**Written problem:** Repeat the lines of the data that follow, please, starting at the first and stopping after the one with "film_loose, fw, smooth=True)".
<<<<
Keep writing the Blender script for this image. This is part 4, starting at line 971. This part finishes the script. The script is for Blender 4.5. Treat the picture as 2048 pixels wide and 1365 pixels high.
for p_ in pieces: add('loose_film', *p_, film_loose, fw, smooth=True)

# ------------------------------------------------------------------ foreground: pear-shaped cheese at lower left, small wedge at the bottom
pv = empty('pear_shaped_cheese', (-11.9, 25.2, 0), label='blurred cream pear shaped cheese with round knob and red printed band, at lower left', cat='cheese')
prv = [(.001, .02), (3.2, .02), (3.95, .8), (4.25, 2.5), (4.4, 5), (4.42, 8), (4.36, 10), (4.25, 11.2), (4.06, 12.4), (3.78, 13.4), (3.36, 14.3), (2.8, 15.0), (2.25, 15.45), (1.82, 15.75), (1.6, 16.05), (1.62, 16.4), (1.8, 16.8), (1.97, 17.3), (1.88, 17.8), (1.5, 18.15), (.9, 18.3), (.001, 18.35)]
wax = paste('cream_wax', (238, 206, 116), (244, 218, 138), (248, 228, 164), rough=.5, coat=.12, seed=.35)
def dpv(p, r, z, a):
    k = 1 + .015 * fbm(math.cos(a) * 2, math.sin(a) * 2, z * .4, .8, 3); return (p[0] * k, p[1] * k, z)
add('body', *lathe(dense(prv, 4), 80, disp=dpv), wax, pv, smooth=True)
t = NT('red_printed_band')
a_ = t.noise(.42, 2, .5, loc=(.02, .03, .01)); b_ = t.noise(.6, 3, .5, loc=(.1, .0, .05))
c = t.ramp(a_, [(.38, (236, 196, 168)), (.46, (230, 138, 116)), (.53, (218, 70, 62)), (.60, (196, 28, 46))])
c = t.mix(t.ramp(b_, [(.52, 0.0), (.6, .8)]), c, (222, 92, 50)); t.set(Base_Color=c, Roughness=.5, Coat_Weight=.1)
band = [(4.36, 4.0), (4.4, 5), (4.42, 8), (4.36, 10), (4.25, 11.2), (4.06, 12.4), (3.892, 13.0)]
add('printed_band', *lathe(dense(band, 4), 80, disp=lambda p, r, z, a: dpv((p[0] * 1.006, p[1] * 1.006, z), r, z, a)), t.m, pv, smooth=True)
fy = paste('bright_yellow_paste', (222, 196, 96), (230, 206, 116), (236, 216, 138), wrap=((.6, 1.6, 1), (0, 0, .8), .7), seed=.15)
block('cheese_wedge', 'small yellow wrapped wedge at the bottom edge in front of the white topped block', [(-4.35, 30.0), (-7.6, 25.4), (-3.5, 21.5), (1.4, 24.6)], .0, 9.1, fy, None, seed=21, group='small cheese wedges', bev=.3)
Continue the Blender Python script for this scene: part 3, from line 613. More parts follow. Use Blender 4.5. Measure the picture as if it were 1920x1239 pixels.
>>>>
**Result:**
Keep writing the Blender script for this image. This is part 4, starting at line 971. This part finishes the script. The script is for Blender 4.5. Treat the picture as 2048 pixels wide and 1365 pixels high.
for p_ in pieces: add('loose_film', *p_, film_loose, fw, smooth=True)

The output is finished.